Rows from a 3D scene dataset
>>>>

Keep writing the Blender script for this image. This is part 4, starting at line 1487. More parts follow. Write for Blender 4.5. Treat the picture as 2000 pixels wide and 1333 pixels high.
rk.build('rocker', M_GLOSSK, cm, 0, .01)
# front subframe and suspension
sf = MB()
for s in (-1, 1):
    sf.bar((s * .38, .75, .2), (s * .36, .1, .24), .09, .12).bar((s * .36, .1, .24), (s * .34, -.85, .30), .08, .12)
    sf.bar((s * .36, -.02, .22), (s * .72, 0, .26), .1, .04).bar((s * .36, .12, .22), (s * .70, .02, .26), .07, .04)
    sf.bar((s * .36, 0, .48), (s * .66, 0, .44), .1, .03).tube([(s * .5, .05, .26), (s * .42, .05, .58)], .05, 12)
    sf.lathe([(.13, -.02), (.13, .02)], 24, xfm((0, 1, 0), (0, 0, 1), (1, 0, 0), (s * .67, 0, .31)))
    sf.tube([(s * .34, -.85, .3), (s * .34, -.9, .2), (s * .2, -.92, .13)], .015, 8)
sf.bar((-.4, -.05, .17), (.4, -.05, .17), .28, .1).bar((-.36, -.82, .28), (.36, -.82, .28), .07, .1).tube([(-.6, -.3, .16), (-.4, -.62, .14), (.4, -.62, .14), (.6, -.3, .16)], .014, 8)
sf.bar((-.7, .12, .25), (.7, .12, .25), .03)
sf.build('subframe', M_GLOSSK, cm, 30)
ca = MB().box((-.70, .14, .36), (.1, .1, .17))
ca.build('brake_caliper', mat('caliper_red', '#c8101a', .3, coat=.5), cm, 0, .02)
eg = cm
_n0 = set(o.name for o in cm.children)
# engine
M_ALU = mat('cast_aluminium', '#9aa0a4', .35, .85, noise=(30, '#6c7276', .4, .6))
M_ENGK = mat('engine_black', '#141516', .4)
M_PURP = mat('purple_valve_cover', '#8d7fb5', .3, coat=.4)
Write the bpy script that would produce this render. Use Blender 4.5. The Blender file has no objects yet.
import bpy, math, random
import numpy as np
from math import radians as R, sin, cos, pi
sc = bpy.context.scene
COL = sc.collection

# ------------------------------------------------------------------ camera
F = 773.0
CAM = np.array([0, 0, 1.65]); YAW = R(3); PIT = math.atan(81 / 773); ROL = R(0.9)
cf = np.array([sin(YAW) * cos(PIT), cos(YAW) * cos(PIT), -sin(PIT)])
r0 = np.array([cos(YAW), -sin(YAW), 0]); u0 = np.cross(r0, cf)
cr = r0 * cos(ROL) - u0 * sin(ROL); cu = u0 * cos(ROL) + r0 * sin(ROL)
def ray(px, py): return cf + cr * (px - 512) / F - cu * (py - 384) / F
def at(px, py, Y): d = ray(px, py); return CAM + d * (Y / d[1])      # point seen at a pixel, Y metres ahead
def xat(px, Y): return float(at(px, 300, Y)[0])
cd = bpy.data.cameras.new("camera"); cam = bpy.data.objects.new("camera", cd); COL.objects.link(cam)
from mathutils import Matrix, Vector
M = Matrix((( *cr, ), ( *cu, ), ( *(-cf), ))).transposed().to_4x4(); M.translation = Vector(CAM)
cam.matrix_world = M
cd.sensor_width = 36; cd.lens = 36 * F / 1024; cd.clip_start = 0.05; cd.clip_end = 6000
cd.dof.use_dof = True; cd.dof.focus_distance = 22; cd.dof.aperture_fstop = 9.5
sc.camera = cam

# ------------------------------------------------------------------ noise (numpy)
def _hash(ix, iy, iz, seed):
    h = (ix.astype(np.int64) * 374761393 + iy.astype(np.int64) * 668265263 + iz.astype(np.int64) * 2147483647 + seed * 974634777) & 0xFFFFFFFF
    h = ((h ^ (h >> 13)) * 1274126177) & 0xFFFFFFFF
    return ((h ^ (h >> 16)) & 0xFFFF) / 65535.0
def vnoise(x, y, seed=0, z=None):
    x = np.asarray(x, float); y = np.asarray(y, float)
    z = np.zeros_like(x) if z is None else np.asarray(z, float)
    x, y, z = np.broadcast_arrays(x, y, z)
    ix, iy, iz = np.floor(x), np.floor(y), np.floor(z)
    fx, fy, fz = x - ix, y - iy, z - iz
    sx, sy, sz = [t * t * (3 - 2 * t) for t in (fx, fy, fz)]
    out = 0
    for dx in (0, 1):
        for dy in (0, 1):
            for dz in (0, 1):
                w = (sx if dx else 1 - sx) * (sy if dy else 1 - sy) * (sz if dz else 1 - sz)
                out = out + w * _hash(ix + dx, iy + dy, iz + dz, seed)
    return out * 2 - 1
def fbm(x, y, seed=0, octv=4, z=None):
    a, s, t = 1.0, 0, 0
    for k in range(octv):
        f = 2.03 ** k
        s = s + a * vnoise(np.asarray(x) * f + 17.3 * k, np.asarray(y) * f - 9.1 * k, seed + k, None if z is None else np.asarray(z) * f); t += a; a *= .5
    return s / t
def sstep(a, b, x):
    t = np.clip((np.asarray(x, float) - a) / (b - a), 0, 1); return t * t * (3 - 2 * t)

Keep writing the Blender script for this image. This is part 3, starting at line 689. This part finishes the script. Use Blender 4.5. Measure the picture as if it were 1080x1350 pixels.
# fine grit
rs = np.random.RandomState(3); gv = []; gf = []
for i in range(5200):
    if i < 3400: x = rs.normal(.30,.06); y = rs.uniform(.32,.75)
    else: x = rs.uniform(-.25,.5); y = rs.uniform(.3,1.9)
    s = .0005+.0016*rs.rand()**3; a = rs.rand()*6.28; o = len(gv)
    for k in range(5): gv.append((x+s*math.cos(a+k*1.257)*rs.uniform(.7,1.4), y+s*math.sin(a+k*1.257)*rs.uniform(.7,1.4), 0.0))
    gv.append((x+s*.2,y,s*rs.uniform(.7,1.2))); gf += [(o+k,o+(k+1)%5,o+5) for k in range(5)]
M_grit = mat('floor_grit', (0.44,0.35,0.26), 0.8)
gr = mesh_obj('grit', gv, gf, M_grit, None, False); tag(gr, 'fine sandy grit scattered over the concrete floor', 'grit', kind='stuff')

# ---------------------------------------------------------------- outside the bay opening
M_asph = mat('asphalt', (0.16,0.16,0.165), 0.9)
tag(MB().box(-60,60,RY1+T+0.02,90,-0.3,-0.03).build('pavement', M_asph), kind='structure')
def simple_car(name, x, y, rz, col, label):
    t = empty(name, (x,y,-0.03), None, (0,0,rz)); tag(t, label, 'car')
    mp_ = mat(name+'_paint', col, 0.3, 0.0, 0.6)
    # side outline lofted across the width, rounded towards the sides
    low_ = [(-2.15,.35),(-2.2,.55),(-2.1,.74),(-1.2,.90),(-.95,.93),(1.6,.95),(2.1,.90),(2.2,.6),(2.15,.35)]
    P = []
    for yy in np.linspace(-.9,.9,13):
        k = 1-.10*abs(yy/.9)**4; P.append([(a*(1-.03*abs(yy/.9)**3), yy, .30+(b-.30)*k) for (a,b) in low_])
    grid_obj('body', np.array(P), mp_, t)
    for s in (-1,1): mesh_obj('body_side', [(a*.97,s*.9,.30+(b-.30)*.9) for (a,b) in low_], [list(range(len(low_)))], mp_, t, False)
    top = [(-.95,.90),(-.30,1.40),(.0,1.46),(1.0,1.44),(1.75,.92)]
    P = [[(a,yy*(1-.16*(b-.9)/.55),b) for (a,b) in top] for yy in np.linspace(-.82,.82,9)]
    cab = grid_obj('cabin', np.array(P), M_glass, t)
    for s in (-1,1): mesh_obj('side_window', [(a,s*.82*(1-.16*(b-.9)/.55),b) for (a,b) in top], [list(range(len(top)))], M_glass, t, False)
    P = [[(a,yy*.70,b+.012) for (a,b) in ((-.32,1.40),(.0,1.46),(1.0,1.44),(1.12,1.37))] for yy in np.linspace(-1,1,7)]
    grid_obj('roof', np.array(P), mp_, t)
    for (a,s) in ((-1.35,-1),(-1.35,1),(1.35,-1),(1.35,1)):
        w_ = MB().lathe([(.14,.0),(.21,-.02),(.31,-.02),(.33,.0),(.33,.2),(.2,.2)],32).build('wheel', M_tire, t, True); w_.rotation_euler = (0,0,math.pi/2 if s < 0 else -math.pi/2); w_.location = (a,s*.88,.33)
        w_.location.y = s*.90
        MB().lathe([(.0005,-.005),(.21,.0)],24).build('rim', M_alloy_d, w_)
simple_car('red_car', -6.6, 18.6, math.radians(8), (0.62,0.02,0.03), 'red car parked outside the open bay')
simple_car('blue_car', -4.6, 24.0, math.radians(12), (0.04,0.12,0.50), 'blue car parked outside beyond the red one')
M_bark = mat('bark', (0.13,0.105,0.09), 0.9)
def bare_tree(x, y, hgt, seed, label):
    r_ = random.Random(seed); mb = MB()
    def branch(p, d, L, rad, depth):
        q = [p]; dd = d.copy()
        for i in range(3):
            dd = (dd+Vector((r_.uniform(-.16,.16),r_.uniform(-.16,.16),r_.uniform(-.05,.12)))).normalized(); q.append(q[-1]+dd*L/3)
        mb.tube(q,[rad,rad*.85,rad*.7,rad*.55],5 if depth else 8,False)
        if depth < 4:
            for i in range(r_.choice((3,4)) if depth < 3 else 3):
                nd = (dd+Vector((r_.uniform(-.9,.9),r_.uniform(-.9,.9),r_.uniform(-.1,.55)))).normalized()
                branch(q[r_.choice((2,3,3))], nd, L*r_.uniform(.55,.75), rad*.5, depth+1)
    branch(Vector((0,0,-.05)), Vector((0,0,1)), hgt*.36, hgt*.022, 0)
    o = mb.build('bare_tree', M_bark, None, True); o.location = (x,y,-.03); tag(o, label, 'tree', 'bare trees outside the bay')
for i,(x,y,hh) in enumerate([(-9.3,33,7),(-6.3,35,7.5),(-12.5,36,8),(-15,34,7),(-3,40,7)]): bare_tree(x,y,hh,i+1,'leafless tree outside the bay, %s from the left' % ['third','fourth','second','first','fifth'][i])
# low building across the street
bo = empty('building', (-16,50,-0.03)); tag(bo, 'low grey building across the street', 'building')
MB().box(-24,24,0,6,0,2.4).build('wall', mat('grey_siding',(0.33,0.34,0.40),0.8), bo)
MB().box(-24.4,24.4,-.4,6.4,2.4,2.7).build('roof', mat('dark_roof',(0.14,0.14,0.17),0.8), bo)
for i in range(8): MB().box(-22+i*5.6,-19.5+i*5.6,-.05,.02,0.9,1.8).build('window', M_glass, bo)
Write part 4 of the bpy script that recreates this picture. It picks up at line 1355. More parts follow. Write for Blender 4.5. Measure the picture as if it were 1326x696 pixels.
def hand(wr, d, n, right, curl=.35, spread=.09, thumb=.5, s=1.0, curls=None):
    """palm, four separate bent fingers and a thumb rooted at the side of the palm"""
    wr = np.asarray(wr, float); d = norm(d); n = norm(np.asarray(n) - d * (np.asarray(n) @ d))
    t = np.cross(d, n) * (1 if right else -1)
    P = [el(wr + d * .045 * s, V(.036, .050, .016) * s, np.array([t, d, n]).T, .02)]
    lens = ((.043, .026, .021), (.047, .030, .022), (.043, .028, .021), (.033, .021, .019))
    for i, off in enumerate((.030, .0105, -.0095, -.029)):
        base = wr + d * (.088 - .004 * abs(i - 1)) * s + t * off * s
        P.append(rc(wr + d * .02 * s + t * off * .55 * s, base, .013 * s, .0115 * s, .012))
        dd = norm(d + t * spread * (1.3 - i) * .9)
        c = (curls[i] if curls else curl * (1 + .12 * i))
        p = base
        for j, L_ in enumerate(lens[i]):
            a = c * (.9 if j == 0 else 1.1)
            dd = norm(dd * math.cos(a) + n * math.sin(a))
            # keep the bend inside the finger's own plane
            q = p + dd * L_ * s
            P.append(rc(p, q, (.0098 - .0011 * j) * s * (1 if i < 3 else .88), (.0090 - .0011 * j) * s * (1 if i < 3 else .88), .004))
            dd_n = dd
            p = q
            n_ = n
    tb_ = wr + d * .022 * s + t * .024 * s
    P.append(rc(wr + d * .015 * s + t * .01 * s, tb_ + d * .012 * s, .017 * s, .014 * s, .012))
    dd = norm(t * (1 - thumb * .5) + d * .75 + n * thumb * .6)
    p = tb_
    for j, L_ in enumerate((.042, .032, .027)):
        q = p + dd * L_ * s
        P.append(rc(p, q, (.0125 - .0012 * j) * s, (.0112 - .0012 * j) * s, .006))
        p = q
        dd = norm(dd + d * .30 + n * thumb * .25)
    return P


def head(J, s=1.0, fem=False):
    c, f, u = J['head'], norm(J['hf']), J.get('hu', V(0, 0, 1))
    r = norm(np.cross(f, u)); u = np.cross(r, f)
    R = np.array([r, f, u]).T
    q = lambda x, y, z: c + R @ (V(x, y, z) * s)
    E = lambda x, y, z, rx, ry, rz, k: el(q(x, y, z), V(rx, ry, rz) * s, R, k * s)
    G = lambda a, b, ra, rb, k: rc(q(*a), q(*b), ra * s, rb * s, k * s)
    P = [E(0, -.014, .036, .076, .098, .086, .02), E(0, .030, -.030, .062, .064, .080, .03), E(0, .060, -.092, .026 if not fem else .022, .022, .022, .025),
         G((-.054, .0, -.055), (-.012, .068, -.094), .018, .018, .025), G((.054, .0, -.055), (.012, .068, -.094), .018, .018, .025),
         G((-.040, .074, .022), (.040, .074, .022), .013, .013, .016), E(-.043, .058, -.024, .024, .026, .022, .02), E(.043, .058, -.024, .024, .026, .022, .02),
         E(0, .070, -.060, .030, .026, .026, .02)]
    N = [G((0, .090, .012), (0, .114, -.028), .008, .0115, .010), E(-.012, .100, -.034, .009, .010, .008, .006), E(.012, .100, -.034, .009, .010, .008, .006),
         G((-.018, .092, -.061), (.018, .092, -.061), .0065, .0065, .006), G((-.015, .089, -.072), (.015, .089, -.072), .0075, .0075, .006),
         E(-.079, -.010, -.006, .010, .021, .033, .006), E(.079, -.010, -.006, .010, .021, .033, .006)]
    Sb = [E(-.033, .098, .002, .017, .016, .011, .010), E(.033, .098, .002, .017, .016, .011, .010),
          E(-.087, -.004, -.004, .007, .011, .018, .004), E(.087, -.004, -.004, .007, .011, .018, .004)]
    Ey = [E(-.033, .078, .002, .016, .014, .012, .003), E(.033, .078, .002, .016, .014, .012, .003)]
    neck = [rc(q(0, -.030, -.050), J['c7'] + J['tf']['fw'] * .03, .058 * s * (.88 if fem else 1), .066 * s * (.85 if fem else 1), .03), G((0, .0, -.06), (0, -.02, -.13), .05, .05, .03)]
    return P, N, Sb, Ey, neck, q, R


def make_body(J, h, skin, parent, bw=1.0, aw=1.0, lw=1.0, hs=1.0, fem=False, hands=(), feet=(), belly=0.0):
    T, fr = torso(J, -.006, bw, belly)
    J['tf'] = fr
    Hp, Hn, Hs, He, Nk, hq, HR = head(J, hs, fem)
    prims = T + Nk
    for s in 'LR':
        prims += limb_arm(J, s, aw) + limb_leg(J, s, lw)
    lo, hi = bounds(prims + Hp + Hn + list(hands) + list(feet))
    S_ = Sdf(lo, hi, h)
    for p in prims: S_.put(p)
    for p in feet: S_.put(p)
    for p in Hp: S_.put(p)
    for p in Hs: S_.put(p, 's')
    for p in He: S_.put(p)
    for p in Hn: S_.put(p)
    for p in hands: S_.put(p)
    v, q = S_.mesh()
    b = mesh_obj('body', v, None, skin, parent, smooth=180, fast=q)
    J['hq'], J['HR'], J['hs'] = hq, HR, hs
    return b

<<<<

- DIRECTION -
In this exercise, copy only the lines from the opening line of the material through the line where "COL = sc.collection" appears.

- WORKED ANSWER -
Keep writing the Blender script for this image. This is part 4, starting at line 1487. More parts follow. Write for Blender 4.5. Treat the picture as 2000 pixels wide and 1333 pixels high.
rk.build('rocker', M_GLOSSK, cm, 0, .01)
# front subframe and suspension
sf = MB()
for s in (-1, 1):
    sf.bar((s * .38, .75, .2), (s * .36, .1, .24), .09, .12).bar((s * .36, .1, .24), (s * .34, -.85, .30), .08, .12)
    sf.bar((s * .36, -.02, .22), (s * .72, 0, .26), .1, .04).bar((s * .36, .12, .22), (s * .70, .02, .26), .07, .04)
    sf.bar((s * .36, 0, .48), (s * .66, 0, .44), .1, .03).tube([(s * .5, .05, .26), (s * .42, .05, .58)], .05, 12)
    sf.lathe([(.13, -.02), (.13, .02)], 24, xfm((0, 1, 0), (0, 0, 1), (1, 0, 0), (s * .67, 0, .31)))
    sf.tube([(s * .34, -.85, .3), (s * .34, -.9, .2), (s * .2, -.92, .13)], .015, 8)
sf.bar((-.4, -.05, .17), (.4, -.05, .17), .28, .1).bar((-.36, -.82, .28), (.36, -.82, .28), .07, .1).tube([(-.6, -.3, .16), (-.4, -.62, .14), (.4, -.62, .14), (.6, -.3, .16)], .014, 8)
sf.bar((-.7, .12, .25), (.7, .12, .25), .03)
sf.build('subframe', M_GLOSSK, cm, 30)
ca = MB().box((-.70, .14, .36), (.1, .1, .17))
ca.build('brake_caliper', mat('caliper_red', '#c8101a', .3, coat=.5), cm, 0, .02)
eg = cm
_n0 = set(o.name for o in cm.children)
# engine
M_ALU = mat('cast_aluminium', '#9aa0a4', .35, .85, noise=(30, '#6c7276', .4, .6))
M_ENGK = mat('engine_black', '#141516', .4)
M_PURP = mat('purple_valve_cover', '#8d7fb5', .3, coat=.4)
Write the bpy script that would produce this render. Use Blender 4.5. The Blender file has no objects yet.
import bpy, math, random
import numpy as np
from math import radians as R, sin, cos, pi
sc = bpy.context.scene
COL = sc.collection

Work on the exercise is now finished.